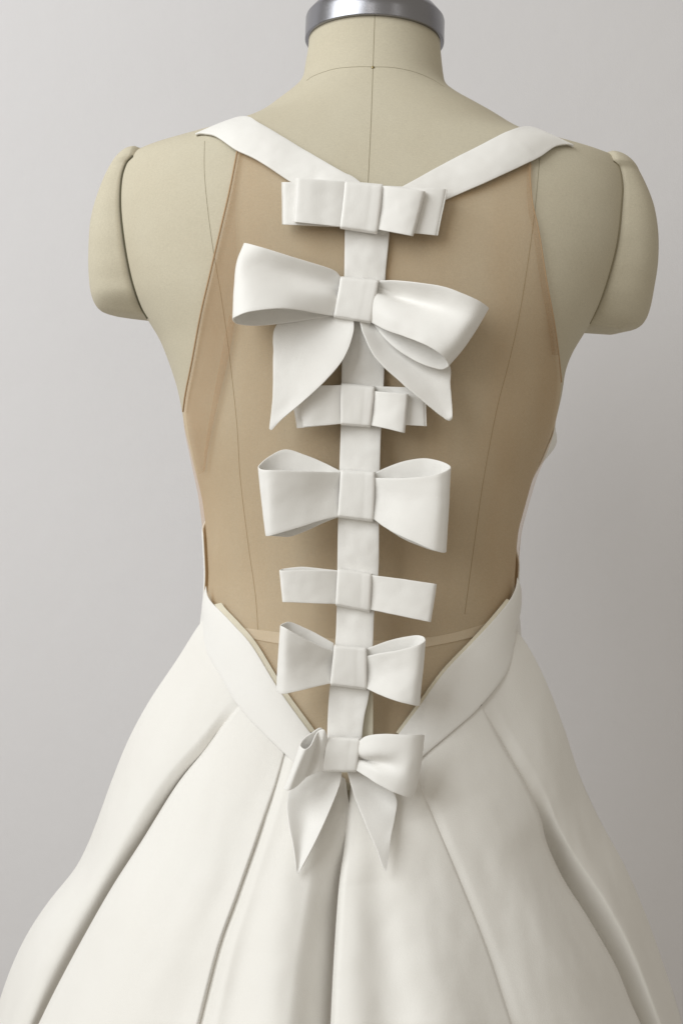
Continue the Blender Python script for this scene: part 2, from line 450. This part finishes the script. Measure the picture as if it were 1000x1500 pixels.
def line_pts(a, b, d, k=3): return [(a[0] + (b[0] - a[0]) * j / (k - 1), a[1] + (b[1] - a[1]) * j / (k - 1), d) for j in range(k)]
def knot(parent, tl, tr, br, bl, yb, d=9, wrap=4):
    d = d - 2.6
    """band round the middle of a bow: its long sides turn back into the cloth"""
    tl, tr, br, bl = map(lambda q: np.array(q, float), (tl, tr, br, bl)); st = []
    for v, dd in ((-0.04, -8), (0.0, -3.2), (0.03, -0.9), (0.10, 0), (0.5, 0.5), (0.90, 0), (0.97, -0.9), (1.0, -3.2), (1.04, -8)):
        vv = min(1, max(0, v)); a = tl + (bl - tl) * vv; b = tr + (br - tr) * vv
        st.append([(*(a + (b - a) * u), d + dd + e) for u, e in ((0, -1.3), (0.04, -0.2), (0.16, 0.0), (0.35, 0.1), (0.60, 0.1), (0.72, -0.08), (0.84, 0.0), (0.96, -0.2), (1.0, -1.5))])
    return ribbon('knot', st, yb, parent=parent, nu=40, nv=36, t=0.0010, rgh=0.0006)
def bow(px, py, yb, label):
    o = empty('bow', P(px, py, yb)); keep(o, dress); o['label'] = label
    return o
def keep2(o, par):
    return o
_keep = keep
def keep(o, parent):
    # parts may hang under an Empty that itself has a parent: use its full offset
    o.parent = parent
    off = Vector(parent.location) if parent.parent is None else (parent.matrix_parent_inverse @ Vector(parent.location)) + Vector(parent.parent.location)
    o.matrix_parent_inverse = Matrix.Translation(off).inverted()
    return o
# depth of the strip that runs down the spine
YT, YBm = hit(530, 300, 0.008).y, -0.022
def ys(py): return YT + (YBm - YT) * (py - 300) / 800 + 0.010 * math.sin(PI * min(1, max(0, (py - 300) / 800)))
STRIP_L = [(507, 273), (505, 336), (504, 404), (502, 480), (500, 560), (499, 624), (497, 687), (495, 760), (494, 830), (493, 889), (491, 940), (483, 1006), (480, 1050), (479, 1090)]
STRIP_R = [(570, 275), (570, 340), (564, 408), (563, 480), (562, 560), (558, 627), (556, 687), (555, 764), (554, 837), (548, 894), (546, 943), (541, 1013), (533, 1052), (529, 1090)]
def strip(name, L, R, dd, m, wob, label=None):
    rows = []
    n = 140
    for i in range(n):
        v = i / (n - 1); a = pl(L, v); b = pl(R, v); r = []
        for j in range(13):
            w = j / 12; q = a * (1 - w) + b * w
            y = ys(q[1]) - dd + wob * (math.sin(q[1] / 23 + 2.2 * w) * 0.5 + math.sin(q[1] / 11.0 - 3 * w) * 0.25) + 0.0006 * (2 * w - 1) ** 2
            p = P(q[0], q[1], y); r.append(p + Vector((0, 2.2 * rough(p, 0.0007), 0)))
        rows.append(r)
    return thick(keep(link(name, grid_mesh(name, rows), m, None, label), dress), 0.0014, 0)
strip('spine_strip', STRIP_L, STRIP_R, 0.0, M_WHITE, 0.0014, 'white strip running down the spine under the bows')
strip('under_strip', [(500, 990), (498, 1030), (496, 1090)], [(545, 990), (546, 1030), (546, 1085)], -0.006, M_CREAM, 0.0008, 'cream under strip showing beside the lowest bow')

# shoulder straps
def strap(inner, outer, wrap_in, wrap_out, label):
    n = 70; rows = []
    for i in range(n):
        v = i / (n - 1); a = pl(inner, v); b = pl(outer, v); r = []
        for j in range(14):
            w = j / 13; q = a * (1 - w) + b * w
            p = hit(q[0], q[1], 0.0045, 0.09)
            lift = 0.0016 * math.sin(PI * w) + 0.0012 * math.sin(v * 9 + 2 * w)
            r.append(p + Vector((0, -lift + rough(p, 0.0009), 0)))
        rows.append(r)
    def along(p, y): return Vector(CAM) + (p - Vector(CAM)) * ((y + D) / (p.y + D))
    for _ in range(3):      # even out the depth where the strap turns over the shoulder
        yy = [[p.y for p in r_] for r_ in rows]
        for i in range(n - 14, n):
            for j in range(14):
                near = [yy[a][b] for a in (i - 1, i, min(n - 1, i + 1)) for b in (max(0, j - 1), j, min(13, j + 1))]
                rows[i][j] = along(rows[i][j], min(sum(near) / 9, yy[i][j] + 0.0005))
    for k, (dy, dz) in enumerate(((0.012, 0.0005), (0.035, -0.004), (0.06, -0.018), (0.085, -0.04))):
        a = rows[n - 1]; r = []
        for j in range(14):
            r.append(a[j] + Vector((0, dy, dz)))
        rows.append(r)
    return thick(keep(link('strap', grid_mesh('strap', rows), M_WHITE, None, label), dress), 0.0016, 0)
strap([(555, 292), (520, 262), (500, 252), (450, 222), (397, 191), (378, 180.5), (366, 173), (352, 172.5), (335, 177)],
      [(500, 318), (470, 300), (440, 275), (422, 264), (376, 235), (345, 220), (317, 200), (298, 195), (286, 196)], 0, 0, 'left white shoulder strap curling over the shoulder')
strap([(520, 312), (560, 290), (590, 274), (650, 240), (710, 210), (740, 195), (766, 187), (785, 189), (800, 197)],
      [(560, 345), (600, 318), (653, 292), (710, 268), (770, 240), (791, 229), (812, 214.5), (828, 211), (840, 212.5)], 0, 0, 'right white shoulder strap over the shoulder')

# ------------------------------------------------------------------ front bodice, its edges just showing at both sides
def front_bodice():
    rows = []
    for i in range(90):
        z = ZC - 0.13 + 0.222 * i / 89; h = z - ZC
        low = smoothstep((-0.004 - h) / 0.02)
        bul = 1.0 * math.exp(-((h - 0.064) / 0.018) ** 2) + 0.35 * math.exp(-((h - 0.030) / 0.007) ** 2)
        tl = PI * (1.06 - 0.115 * low - 0.06 * smoothstep((-0.078 - h) / 0.01))
        tr = -0.05 + 0.22 * smoothstep((-0.022 - h) / 0.03) + 0.22 * math.exp(-((h - 0.058) / 0.020) ** 2) + 0.25 * smoothstep((-0.078 - h) / 0.01)
        r = []
        for j in range(61):
            w = j / 60; t = tl + (2 * PI + tr - tl) * w
            left = max(0, 1 - w * 5); right = max(0, (w - 0.8) * 5)
            o = 0.0036 + left * (-0.0022 + 0.0022 * low) + right * (-0.0022 + 0.0022 * smoothstep((-0.02 - h) / 0.02) ) + 0.0085 * bul * math.sin(PI * min(1, max(0, (w - 0.80) / 0.20)))
            r.append(tp(z, t, max(0.001, o)))
        rows.append(r)
    return thick(keep(link('front_bodice', grid_mesh('front_bodice', rows), M_WHITE, None, 'front bodice whose edges just show at both sides'), dress), 0.0012, 1)
# ------------------------------------------------------------------ waistband
def smoothstep(x): x = min(1, max(0, x)); return x * x * (3 - 2 * x)
front_bodice()
BAND_UL = [(302, 858), (303, 866), (305, 874), (311, 883), (325, 897), (345, 918), (370, 947), (410, 1012), (455, 1074), (490, 1118)]
BAND_LL = [(297, 886), (297, 898), (298, 908), (299, 925), (302, 952), (325, 992), (350, 1034), (385, 1072), (420, 1106), (455, 1142)]
BAND_UR = [(757, 846), (756, 856), (753, 866), (744, 882), (720, 911), (690, 943), (650, 985), (615, 1033), (583, 1076), (555, 1112)]
BAND_LR = [(762, 864), (762, 882), (760, 900), (754, 922), (751, 945), (740, 985), (700, 1036), (660, 1072), (620, 1106), (590, 1136)]
def band(U, L, label):
    n = 90; rows = []
    for i in range(n):
        v = i / (n - 1); a = pl(U, v); b = pl(L, v); r = []
        for j in range(14):
            w = j / 13; q = a * (1 - w) + b * w
            p = hit(q[0], q[1], 0.006, 0.098)
            r.append(p + Vector((0, -0.0015 * math.sin(PI * w) - 0.0018 * w, 0)))
        rows.append(r)
    return thick(keep(link('waistband', grid_mesh('waistband', rows), M_WHITE, None, label), dress), 0.0013, 0)
band(BAND_UL, BAND_LL, 'left waistband edging the open back')
band(BAND_UR, BAND_LR, 'right waistband edging the open back')
def facing(U, dx, label):
    rows = []
    for i in range(70):
        v = i / 69; a = pl(U, v); r = []
        for j in range(6):
            w = j / 5; q = a + np.array([dx * (w * 1.4 - 0.4), 1.2 - 2.2 * w])
            r.append(hit(q[0], q[1], 0.0060 - 0.0025 * w, 0.099))
        rows.append(r)
    return keep(link('facing', grid_mesh('facing', rows), M_CREAM, None, label), dress)
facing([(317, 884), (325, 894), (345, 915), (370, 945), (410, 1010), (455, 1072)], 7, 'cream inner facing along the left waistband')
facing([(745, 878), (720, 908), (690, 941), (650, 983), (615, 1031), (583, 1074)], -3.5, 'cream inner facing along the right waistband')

# ------------------------------------------------------------------ skirt
K = {
 'SL': [(299, 906), (285, 925), (260, 965), (220, 1025), (190, 1080), (165, 1140), (145, 1195), (127, 1240), (108, 1275), (72, 1320), (42, 1365), (20, 1410), (0, 1465), (-28, 1560)],
 'F1': [(350, 1033), (325, 1065), (300, 1100), (260, 1150), (210, 1230), (165, 1300), (125, 1370), (90, 1435), (65, 1485), (30, 1560)],
 'F2': [(418, 1103), (404, 1150), (390, 1190), (350, 1305), (320, 1390), (292, 1500), (276, 1560)],
 'C': [(511, 1140), (509, 1186), (505, 1240), (497, 1300), (490, 1400), (485, 1500), (483, 1560)],
 'G1': [(611, 1111), (616, 1150), (635, 1195), (675, 1290), (715, 1390), (750, 1495), (775, 1560)],
 'G2': [(705, 1033), (735, 1090), (770, 1150), (789, 1195), (800, 1237), (825, 1290), (860, 1345), (900, 1415), (925, 1475), (965, 1560)],
 'SR': [(752, 918), (775, 950), (800, 1000), (825, 1065), (850, 1140), (880, 1205), (915, 1270), (945, 1340), (970, 1410), (990, 1470), (1015, 1560)]}
y_bot_c = -0.115
def y1(px):
    u = (px - 495) / 522
    return 0.115 - (0.115 - y_bot_c) * max(0, 1 - abs(u) ** 2.3) ** 0.62
def smoothstep(x): x = min(1, max(0, x)); return x * x * (3 - 2 * x)
def skirt_base(a, b, w, v):
    A, B = K[a], K[b]
    q = pl(A, v) * (1 - w) + pl(B, v) * w
    q0 = np.array(A[0], float) * (1 - w) + np.array(B[0], float) * w
    q1 = np.array(A[-1], float) * (1 - w) + np.array(B[-1], float) * w
    h0 = hit(q0[0], q0[1], 0.0060, 0.10)
    g = v ** 0.9
    y = h0.y * (1 - g) + y1(q1[0]) * g
    return q, y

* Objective
Within the listing above, copy each line that has the string "inner".

* Response to the task
def strap(inner, outer, wrap_in, wrap_out, label):
        v = i / (n - 1); a = pl(inner, v); b = pl(outer, v); r = []
facing([(317, 884), (325, 894), (345, 915), (370, 945), (410, 1010), (455, 1072)], 7, 'cream inner facing along the left waistband')
facing([(745, 878), (720, 908), (690, 941), (650, 983), (615, 1031), (583, 1074)], -3.5, 'cream inner facing along the right waistband')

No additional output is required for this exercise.